Il Sole 24 Ore, 29 agosto 2023

Tornano nelle aule giudiziarie i problemi di continuità aziendale per le imprese sospettate di infiltrazione mafiosa. Da Strasburgo, la Corte dei diritti dell’uomo chiede ai giudici italiani come possa confiscarsi un patrimonio aziendale, se gli stessi giudici penali abbiano, nel caso specifico, escluso l’esistenza di un’associazione di stampo mafioso (sentenza 28 agosto 2023, Cavallotti).

Nello stesso mese, i giudici amministrativi annullano un’interdittiva, restituendo al mercato un’impresa in odore di mafia, ma divenuta immune proprio perché sottoposta a sequestro e quindi a un penetrante controllo pubblico (Tar Latina, il agosto 2023 n. 650, presidente Savoia, relatore Traina). La materia è fluida in quanto innovata a novembre 2021 (Dl 153), con effetti che ora iniziano a emergere. Le interdittive antimafia, qualora non derivino da una sicurezza assoluta di contaminazione, devono infatti essere precedute da un periodo prefettizio di “prevenzione collaborativa” che, per sei o 12 mesi, sottopone le imprese a verifiche contabili e amministrative.

Tale controllo prefettizio si affianca a quello che già spetta al giudice penale: ambedue i meccanismi di vigilanza consentono la prosecuzione dell’attività aziendale, rimediando ai rischi di una interdittiva con decapitazione dell’impresa ed espulsione dal mercato dei contratti pubblici. Dal 2021, si è passati così da un severo regime di interdittive, a procedure più articolate di collaborazione, similmente a quanto ci si attende con l’entrata in vigore della riforma tributaria (legge 111/2023), confidando altresì sui controlli mediante intelligenza artificiale.

Il contrasto all’infiltrazione mafiosa si allontana quindi (dal 2021) dalla logica degli indizi e dei provvedimenti immediati, affidandosi invece a un controllo sul rischio di contaminazione. Per il passato, i pericoli di infiltrazione e di agevolazione alla mafia hanno già generato confische, che oggi sarebbero possibili dopo un articolato periodo di controllo.

Si spiegano così i dubbi estivi della Corte di Strasburgo, cui non è ben chiaro come, nel 2001, possa esservi stata una confisca di patrimoni sulla base di un mero sospetto, tanto più se vi sia stata un’assoluzione dall’accusa di associazione di stampo mafioso. Sul tema la Cassazione (4305/2016) ha tentato di chiarire che, attraverso la misura “di prevenzione”, si possano confiscare i beni che sembrano appartenere a imprenditori collusi; ma quel che oggi non convince la Corte dei diritti dell’uomo (che in proposito appunto interroga le autorità statali), è lo spessore di tale accertamento di pericolosità, con onere della prova a carico dei soggetti inquisiti (anche in caso di loro assoluzione dall’accusa di mafiosità).
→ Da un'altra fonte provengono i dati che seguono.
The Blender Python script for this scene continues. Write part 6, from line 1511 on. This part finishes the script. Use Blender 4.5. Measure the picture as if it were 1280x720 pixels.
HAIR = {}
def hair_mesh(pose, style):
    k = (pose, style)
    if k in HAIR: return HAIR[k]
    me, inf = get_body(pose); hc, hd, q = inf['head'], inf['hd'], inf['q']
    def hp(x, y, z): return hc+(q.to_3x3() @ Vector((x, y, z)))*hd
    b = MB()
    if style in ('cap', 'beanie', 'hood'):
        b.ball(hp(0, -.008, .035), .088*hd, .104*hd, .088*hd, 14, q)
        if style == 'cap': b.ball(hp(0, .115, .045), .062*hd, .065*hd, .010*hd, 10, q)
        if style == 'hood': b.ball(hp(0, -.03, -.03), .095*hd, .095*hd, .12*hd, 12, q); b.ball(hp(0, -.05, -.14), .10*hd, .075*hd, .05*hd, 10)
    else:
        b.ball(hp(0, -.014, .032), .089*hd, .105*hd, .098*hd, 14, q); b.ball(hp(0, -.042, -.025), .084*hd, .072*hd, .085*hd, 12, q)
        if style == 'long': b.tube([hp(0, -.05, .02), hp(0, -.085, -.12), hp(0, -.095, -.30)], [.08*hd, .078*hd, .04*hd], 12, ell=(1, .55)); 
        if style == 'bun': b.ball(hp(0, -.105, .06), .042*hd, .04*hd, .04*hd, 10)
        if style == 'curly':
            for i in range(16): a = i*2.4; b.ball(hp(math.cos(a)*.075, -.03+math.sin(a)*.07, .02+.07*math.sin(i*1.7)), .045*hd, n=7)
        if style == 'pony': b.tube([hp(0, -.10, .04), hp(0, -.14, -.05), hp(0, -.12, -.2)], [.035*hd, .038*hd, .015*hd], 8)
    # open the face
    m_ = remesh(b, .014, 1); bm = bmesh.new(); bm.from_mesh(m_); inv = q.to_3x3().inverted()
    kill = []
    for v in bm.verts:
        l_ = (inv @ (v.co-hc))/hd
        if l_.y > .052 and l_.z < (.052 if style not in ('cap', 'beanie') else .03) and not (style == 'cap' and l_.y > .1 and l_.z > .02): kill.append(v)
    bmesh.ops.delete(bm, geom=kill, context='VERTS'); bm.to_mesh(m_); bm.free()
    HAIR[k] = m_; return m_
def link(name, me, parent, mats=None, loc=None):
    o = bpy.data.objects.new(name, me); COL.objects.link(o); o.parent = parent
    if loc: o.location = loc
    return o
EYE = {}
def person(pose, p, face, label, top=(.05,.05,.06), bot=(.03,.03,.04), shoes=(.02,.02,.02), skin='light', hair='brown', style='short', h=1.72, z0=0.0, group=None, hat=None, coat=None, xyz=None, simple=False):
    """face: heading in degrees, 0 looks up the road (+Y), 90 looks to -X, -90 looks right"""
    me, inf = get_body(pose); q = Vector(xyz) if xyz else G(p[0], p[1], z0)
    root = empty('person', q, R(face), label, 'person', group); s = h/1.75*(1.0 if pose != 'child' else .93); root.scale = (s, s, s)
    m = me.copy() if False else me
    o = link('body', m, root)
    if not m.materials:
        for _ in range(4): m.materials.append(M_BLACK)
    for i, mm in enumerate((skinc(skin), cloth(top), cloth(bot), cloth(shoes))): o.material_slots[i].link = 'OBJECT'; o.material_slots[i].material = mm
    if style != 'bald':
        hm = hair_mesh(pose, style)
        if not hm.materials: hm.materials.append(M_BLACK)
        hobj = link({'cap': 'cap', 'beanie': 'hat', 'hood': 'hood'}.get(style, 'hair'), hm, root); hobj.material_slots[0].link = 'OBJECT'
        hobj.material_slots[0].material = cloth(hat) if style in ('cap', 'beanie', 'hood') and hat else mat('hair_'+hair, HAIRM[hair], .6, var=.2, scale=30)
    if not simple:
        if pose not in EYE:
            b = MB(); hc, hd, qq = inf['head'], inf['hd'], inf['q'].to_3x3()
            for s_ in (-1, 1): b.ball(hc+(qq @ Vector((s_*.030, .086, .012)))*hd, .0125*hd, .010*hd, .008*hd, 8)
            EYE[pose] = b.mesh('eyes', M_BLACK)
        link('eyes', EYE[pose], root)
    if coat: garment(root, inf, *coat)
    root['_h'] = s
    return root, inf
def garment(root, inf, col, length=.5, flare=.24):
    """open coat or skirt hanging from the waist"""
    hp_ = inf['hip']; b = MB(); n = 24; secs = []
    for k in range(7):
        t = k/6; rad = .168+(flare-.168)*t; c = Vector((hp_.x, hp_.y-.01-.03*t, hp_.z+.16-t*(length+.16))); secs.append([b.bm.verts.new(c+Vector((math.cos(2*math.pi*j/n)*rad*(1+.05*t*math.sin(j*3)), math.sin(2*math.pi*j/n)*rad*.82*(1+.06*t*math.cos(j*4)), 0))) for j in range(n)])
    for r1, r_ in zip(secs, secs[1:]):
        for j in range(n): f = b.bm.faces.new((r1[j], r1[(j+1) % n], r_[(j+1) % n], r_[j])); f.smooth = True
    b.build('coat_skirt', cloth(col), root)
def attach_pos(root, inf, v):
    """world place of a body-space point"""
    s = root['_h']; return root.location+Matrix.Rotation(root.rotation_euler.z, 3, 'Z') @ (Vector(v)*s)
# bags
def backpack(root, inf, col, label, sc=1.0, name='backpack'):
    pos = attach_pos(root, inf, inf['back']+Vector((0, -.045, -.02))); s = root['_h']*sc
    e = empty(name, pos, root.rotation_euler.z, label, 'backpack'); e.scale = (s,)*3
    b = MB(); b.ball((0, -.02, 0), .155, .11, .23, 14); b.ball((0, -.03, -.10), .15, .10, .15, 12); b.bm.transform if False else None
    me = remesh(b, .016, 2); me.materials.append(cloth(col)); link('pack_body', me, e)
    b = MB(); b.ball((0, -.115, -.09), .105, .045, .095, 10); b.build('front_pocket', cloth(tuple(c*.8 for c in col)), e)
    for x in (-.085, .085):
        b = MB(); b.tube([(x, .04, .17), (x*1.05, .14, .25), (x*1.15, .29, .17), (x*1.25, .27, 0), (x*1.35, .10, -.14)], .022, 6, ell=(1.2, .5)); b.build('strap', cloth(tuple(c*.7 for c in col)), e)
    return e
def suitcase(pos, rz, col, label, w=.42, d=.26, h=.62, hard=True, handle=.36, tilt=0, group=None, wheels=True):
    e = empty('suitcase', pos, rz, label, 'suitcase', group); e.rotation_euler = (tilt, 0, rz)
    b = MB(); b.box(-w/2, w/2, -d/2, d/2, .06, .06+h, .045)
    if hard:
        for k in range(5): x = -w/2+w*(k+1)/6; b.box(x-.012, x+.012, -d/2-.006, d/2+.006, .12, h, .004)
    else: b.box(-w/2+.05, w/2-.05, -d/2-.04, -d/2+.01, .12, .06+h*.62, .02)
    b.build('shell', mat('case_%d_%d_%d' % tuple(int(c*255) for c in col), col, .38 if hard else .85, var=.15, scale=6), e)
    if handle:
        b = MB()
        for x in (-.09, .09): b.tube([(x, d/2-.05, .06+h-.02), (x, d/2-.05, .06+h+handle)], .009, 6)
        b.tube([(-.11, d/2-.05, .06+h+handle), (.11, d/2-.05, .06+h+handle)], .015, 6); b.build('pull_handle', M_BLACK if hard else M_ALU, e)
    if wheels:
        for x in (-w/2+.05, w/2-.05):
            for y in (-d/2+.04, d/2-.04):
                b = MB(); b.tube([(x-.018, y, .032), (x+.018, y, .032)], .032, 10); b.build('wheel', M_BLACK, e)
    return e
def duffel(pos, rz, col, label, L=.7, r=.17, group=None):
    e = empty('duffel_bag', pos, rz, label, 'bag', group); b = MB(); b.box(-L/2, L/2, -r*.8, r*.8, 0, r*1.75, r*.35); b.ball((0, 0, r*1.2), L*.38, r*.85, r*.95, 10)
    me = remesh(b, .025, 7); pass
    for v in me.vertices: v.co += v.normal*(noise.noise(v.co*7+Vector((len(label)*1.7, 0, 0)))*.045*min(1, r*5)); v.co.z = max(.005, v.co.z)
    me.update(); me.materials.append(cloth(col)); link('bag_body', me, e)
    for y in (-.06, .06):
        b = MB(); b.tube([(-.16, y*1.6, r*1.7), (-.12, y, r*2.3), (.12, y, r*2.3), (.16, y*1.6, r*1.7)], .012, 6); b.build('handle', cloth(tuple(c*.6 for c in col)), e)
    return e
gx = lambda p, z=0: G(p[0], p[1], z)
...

Dal 2021 le procedure sono diventate più articolate e vi possono essere la confisca dei patrimoni e l’interdittiva, ma dopo un periodo di “prevenzione collaborativa” che modifica il rapporto tra giudice penale e imprenditoria considerata a rischio. Infatti l’eventuale periodo di controllo o di amministrazione giudiziaria (di competenza del giudice penale), così come la collaborazione che si può instaurare con la prefettura, riducono non solo il rischio di una improvvisa espulsione dell’impresa dal mercato, ma anche la difficoltà di spiegare la confisca dei beni ad imputati assolti.